**AIM:**
In the listing below, count each line containing "picture" and answer with the count only.

[Records excerpted from a collection]
* * *
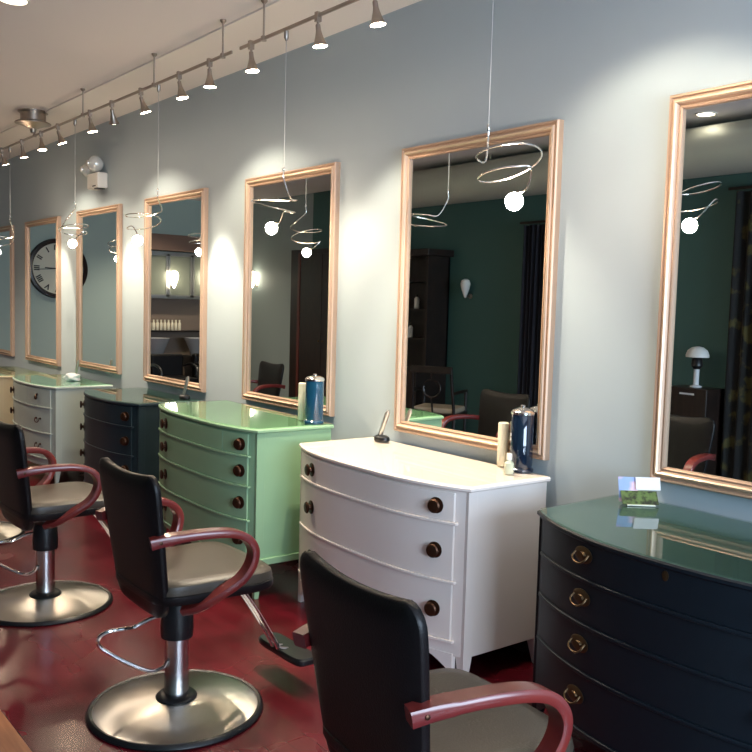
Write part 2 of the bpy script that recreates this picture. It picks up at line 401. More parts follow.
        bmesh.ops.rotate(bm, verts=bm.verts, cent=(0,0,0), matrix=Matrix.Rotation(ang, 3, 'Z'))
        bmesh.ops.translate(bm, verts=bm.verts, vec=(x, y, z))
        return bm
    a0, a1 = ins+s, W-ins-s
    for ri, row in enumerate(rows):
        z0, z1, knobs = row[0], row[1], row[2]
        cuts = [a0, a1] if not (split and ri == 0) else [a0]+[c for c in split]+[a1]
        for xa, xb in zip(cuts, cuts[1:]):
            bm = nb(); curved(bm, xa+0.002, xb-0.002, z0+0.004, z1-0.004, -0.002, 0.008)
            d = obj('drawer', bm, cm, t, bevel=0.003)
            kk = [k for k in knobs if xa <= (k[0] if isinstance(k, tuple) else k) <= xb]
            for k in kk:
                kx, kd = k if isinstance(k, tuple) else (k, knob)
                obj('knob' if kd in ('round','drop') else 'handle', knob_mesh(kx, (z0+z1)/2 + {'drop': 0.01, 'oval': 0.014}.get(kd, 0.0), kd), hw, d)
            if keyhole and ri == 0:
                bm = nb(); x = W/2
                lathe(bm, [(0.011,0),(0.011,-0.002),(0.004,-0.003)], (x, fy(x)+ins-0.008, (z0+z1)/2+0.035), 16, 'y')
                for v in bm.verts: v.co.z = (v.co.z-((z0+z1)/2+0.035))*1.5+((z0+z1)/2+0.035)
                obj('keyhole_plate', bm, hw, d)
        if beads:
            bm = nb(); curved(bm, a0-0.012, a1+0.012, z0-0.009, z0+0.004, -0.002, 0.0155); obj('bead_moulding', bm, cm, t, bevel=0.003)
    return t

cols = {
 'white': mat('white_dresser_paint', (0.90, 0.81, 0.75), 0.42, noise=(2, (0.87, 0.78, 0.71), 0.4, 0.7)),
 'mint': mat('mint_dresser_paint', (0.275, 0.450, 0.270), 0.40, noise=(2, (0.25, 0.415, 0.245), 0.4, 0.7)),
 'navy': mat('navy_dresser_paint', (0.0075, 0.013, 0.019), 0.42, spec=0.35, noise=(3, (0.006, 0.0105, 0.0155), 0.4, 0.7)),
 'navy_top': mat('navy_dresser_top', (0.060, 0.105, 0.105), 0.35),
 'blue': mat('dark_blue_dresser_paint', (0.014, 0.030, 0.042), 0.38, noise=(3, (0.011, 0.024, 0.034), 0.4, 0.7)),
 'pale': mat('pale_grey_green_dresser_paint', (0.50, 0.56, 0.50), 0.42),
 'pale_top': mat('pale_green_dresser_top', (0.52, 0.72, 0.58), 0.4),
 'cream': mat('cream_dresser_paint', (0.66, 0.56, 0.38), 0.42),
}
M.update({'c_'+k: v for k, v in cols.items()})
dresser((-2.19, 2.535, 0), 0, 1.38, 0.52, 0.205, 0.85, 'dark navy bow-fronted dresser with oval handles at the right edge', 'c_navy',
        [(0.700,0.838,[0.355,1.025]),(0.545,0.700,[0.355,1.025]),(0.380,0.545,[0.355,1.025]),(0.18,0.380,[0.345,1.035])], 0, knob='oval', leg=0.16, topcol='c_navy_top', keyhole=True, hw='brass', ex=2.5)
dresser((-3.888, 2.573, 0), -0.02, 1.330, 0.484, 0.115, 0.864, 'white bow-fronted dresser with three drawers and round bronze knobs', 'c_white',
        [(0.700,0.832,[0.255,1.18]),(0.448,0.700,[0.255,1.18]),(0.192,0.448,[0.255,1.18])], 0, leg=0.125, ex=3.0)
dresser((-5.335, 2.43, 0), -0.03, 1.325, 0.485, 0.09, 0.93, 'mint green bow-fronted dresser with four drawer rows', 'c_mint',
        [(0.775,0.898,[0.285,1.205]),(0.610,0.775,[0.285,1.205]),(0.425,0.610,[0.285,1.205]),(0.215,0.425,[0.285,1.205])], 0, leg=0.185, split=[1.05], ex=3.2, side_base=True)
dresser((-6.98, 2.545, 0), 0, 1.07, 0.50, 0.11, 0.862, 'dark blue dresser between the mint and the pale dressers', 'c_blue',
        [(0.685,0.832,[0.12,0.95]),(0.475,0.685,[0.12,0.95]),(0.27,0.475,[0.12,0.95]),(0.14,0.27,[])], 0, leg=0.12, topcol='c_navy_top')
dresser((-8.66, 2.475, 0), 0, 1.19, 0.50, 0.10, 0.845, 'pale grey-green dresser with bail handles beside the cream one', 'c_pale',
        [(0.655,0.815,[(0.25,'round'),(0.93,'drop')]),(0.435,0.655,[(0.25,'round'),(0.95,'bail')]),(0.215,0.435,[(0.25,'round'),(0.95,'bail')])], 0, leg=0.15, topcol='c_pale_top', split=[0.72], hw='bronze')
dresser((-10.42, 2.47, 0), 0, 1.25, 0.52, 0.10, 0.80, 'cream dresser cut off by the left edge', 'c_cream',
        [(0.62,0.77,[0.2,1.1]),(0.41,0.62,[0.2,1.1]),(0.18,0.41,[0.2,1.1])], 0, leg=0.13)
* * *
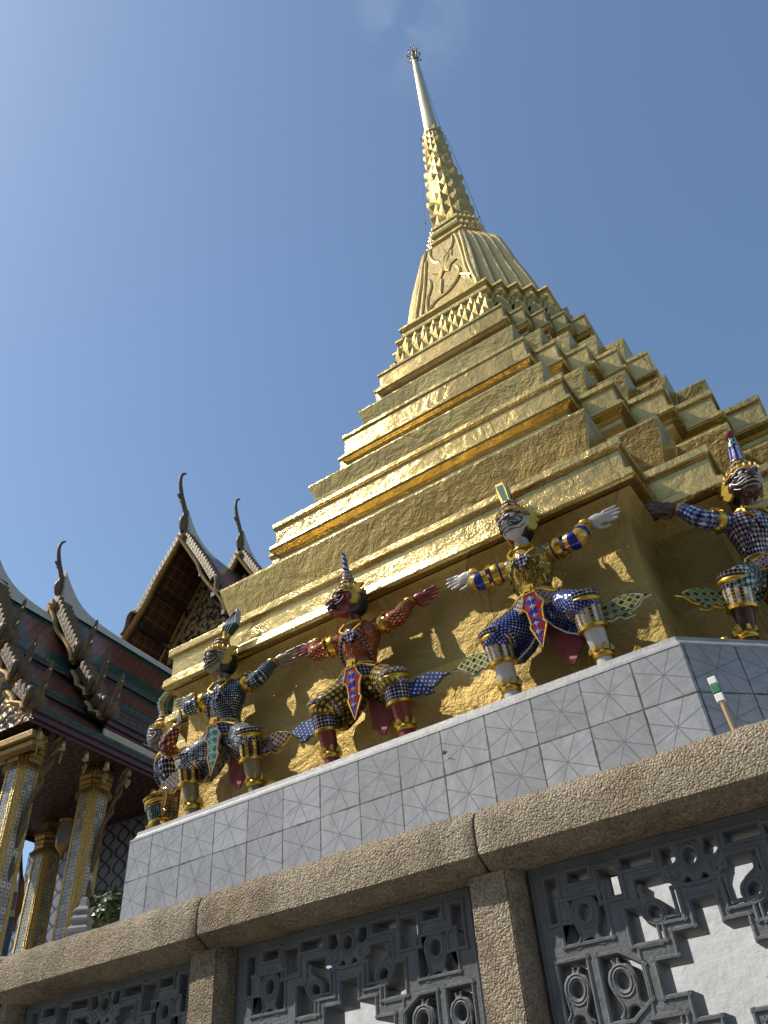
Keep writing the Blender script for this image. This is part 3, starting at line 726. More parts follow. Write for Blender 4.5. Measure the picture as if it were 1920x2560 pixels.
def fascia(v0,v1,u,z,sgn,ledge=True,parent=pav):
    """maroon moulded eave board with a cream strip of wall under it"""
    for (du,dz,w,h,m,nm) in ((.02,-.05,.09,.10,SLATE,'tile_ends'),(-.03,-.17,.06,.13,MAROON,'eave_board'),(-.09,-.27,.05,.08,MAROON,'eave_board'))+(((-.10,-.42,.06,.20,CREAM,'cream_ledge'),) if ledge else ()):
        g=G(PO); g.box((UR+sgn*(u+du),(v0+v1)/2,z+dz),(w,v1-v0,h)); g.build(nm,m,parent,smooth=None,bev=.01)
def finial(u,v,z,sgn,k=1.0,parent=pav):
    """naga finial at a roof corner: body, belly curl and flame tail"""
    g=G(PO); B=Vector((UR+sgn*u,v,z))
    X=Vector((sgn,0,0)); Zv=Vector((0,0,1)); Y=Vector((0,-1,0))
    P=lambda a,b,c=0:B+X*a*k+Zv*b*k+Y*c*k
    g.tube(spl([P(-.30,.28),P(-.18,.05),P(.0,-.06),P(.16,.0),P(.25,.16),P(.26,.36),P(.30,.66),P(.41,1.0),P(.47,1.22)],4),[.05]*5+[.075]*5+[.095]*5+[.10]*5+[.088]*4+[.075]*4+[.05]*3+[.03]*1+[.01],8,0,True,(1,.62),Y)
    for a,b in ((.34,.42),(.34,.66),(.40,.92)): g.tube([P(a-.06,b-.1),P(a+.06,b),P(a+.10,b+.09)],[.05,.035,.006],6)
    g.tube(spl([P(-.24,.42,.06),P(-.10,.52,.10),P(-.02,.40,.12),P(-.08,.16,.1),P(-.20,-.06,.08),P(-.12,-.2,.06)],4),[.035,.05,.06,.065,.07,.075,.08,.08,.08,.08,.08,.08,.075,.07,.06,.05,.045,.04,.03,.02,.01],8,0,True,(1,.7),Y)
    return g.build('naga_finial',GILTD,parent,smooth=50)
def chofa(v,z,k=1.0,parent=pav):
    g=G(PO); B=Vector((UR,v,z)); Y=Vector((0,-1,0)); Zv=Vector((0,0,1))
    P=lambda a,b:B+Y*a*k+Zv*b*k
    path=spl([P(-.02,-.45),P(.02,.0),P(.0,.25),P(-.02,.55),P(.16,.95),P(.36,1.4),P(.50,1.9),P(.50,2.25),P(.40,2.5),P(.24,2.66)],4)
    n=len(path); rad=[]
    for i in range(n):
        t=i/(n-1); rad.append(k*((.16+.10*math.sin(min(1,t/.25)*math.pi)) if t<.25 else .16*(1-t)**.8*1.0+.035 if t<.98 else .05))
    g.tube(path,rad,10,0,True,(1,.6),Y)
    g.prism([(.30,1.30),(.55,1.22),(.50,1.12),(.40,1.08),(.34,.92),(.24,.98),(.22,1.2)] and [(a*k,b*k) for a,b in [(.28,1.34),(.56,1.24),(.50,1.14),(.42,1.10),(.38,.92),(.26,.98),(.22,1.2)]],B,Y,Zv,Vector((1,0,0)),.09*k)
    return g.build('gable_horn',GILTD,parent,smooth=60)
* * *
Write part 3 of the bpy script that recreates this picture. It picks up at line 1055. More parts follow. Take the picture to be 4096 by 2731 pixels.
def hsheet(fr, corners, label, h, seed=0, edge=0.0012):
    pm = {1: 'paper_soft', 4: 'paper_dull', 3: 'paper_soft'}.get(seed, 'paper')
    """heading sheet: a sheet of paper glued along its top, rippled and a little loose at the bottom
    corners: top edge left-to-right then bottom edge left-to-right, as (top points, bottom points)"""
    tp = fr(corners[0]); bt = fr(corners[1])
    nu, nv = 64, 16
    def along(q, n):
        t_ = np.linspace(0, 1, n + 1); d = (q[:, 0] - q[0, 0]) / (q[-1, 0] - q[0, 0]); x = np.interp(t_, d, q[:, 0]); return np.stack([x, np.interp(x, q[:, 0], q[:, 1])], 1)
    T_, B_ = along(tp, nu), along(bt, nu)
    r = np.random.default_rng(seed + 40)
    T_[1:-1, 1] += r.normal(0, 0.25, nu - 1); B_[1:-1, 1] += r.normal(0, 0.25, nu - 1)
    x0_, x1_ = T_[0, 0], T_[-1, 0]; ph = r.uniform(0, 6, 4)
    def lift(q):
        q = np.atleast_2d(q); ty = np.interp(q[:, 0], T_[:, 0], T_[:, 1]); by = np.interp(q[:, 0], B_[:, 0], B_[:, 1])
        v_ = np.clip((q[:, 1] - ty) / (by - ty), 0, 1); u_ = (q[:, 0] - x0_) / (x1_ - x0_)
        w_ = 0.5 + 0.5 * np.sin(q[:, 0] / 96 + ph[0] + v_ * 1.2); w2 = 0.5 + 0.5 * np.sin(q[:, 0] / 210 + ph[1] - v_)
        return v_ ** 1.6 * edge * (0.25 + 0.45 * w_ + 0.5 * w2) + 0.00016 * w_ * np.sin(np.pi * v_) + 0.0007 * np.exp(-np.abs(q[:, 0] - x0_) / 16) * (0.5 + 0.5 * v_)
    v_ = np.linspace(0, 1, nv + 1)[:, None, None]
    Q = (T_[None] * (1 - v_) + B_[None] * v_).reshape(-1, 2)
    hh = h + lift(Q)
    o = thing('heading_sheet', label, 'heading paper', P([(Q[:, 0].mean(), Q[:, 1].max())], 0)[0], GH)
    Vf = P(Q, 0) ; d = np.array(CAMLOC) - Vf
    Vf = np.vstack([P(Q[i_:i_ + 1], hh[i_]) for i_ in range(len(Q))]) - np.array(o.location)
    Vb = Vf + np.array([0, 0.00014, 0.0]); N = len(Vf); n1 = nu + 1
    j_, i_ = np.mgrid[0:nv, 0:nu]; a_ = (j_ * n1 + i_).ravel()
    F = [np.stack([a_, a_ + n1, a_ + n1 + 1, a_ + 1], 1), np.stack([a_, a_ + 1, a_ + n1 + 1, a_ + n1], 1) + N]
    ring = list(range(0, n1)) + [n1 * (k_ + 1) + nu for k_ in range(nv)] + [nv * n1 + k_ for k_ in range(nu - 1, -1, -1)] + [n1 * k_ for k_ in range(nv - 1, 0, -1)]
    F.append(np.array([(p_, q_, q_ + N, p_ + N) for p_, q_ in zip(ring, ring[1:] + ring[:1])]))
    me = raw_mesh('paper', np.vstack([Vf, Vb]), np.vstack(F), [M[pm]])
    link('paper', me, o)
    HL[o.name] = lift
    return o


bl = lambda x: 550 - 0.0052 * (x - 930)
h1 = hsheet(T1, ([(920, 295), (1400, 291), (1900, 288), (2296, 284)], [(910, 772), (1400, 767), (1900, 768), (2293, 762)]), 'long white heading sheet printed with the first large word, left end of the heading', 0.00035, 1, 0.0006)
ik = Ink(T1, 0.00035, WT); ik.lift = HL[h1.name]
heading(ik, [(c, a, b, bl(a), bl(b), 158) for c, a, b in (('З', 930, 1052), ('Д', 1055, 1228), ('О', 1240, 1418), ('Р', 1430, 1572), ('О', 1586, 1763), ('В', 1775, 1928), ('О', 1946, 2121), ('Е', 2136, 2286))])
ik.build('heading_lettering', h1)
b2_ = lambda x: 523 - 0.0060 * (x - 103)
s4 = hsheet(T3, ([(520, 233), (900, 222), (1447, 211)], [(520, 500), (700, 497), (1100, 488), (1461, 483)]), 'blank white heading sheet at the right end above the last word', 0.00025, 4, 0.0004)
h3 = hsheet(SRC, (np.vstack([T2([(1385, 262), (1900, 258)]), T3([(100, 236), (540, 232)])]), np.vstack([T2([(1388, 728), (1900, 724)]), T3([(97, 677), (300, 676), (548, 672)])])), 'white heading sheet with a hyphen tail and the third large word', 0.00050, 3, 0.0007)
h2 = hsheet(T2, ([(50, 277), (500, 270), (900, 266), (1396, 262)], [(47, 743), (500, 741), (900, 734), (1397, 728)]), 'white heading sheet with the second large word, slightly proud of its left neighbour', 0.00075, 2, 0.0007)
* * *
**WRITTEN RESPONSE:**
3